◆ DATASET SECTION
################
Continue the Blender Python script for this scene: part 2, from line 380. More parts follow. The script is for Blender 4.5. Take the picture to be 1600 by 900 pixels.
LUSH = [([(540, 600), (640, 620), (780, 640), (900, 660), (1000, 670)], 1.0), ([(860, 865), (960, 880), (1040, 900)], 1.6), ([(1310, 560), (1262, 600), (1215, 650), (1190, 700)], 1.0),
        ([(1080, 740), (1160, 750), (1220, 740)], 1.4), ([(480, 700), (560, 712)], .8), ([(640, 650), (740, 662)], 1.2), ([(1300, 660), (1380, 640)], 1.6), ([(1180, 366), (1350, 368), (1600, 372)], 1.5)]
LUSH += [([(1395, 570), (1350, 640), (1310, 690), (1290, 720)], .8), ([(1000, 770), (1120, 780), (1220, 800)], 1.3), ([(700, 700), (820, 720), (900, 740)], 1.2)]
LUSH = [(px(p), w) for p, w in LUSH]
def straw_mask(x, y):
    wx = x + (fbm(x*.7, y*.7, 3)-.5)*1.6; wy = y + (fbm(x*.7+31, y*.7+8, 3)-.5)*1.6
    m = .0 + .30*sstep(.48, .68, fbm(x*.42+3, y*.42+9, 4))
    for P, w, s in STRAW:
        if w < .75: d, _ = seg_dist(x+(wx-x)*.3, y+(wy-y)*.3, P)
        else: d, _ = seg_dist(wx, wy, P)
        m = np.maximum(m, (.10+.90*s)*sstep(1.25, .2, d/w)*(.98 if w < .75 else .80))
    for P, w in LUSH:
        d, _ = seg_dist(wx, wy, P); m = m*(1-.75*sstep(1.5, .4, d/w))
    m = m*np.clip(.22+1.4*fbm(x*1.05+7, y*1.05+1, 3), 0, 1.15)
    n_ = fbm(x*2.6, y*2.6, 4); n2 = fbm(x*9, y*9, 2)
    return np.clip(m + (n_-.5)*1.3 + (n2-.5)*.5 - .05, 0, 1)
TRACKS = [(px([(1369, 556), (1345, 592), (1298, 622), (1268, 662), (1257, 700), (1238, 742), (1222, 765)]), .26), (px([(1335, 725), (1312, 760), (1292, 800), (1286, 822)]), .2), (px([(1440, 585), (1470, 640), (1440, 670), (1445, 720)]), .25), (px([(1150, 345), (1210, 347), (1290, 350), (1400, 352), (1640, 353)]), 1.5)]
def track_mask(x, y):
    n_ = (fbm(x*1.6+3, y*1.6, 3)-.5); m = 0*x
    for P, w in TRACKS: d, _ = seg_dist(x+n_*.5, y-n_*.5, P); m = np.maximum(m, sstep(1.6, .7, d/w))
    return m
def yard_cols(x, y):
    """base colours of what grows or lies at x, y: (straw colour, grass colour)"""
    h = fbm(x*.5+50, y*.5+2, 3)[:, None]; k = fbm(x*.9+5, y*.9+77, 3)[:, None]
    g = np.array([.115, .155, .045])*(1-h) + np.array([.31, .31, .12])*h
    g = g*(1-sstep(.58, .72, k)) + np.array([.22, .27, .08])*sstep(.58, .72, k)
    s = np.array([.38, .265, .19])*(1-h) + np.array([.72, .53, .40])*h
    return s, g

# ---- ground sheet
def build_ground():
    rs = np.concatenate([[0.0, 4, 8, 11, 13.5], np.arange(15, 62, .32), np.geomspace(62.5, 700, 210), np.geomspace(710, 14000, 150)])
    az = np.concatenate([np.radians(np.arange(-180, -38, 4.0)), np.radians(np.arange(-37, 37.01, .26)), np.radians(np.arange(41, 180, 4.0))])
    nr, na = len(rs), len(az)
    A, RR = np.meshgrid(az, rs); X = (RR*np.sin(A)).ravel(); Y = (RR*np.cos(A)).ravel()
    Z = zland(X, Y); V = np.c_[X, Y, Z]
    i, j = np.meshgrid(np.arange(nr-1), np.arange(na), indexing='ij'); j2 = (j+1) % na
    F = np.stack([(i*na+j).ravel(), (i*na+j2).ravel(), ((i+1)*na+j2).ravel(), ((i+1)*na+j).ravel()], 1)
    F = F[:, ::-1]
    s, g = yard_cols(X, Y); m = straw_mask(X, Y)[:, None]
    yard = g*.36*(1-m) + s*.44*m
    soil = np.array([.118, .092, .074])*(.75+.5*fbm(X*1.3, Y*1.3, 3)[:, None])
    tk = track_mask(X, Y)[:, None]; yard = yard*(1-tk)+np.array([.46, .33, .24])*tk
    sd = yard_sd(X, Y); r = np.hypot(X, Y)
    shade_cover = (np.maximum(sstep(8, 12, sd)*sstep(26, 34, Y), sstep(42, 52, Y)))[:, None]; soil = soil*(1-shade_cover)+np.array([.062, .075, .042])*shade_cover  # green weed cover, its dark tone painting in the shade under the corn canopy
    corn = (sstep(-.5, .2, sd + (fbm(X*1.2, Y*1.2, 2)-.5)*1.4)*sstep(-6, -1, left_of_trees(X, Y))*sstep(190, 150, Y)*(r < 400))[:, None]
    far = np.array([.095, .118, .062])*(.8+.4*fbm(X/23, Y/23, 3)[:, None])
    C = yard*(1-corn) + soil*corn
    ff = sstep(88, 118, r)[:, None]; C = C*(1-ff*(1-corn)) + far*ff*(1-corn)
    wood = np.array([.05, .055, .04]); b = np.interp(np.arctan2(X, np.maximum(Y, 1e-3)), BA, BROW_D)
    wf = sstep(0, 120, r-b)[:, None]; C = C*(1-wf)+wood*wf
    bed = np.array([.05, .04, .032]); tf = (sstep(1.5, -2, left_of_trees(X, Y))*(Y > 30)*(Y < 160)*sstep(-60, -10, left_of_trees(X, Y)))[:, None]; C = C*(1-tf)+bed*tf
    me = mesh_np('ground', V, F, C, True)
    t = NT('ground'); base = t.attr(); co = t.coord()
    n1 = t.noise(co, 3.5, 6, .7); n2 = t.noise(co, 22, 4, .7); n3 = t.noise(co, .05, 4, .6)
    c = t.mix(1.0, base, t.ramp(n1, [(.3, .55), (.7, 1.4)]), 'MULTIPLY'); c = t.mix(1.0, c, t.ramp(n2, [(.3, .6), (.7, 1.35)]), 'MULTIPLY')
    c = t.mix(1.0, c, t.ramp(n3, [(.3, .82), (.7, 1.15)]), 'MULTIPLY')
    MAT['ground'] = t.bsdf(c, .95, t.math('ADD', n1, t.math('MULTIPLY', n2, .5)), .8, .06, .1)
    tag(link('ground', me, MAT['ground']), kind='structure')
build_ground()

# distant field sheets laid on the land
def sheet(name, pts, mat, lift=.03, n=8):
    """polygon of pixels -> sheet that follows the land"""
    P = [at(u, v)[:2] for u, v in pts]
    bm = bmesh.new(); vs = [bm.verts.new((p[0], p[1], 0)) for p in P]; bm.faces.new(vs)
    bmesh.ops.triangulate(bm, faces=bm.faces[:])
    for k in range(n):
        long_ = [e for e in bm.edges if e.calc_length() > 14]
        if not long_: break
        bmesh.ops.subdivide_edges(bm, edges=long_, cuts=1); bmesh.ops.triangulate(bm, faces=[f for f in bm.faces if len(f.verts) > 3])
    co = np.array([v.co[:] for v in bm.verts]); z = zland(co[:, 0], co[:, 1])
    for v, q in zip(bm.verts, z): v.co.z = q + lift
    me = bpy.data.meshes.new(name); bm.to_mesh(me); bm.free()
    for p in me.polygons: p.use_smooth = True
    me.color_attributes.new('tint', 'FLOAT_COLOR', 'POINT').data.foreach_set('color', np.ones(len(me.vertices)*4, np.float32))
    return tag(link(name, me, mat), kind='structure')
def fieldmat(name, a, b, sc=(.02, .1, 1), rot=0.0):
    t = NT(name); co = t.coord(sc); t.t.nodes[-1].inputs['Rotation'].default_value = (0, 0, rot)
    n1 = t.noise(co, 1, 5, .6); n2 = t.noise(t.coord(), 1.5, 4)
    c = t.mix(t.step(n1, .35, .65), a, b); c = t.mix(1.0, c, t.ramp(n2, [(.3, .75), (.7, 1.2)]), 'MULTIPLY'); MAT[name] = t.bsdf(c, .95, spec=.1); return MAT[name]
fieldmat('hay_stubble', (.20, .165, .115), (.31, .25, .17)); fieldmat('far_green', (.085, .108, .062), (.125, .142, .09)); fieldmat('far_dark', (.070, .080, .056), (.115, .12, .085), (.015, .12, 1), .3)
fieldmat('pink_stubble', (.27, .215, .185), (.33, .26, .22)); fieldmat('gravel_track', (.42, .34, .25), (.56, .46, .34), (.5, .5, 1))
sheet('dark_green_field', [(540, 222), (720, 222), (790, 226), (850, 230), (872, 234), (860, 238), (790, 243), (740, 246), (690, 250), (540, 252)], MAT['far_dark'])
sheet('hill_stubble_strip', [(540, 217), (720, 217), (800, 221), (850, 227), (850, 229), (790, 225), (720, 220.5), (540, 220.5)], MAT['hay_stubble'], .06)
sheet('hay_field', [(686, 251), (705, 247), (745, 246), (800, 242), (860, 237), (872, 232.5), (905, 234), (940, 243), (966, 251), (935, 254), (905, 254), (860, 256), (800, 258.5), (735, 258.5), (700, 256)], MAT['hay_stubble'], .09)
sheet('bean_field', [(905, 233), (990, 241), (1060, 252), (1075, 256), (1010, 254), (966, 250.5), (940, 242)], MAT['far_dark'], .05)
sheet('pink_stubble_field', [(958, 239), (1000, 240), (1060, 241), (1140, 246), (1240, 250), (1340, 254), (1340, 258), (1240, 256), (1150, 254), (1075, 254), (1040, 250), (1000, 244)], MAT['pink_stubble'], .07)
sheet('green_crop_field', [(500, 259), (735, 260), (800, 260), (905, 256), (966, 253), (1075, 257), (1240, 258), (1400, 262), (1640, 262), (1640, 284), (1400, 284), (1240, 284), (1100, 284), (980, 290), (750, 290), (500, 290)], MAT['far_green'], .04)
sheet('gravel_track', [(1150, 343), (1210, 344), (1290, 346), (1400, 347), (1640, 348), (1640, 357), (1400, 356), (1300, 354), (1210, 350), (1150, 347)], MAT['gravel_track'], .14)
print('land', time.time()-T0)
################
◆ EXERCISE
Filter the listing for the word "pixels" and copy every line that holds it.

◆ RESPONSE TO THE EXERCISE
Continue the Blender Python script for this scene: part 2, from line 380. More parts follow. The script is for Blender 4.5. Take the picture to be 1600 by 900 pixels.
    """polygon of pixels -> sheet that follows the land"""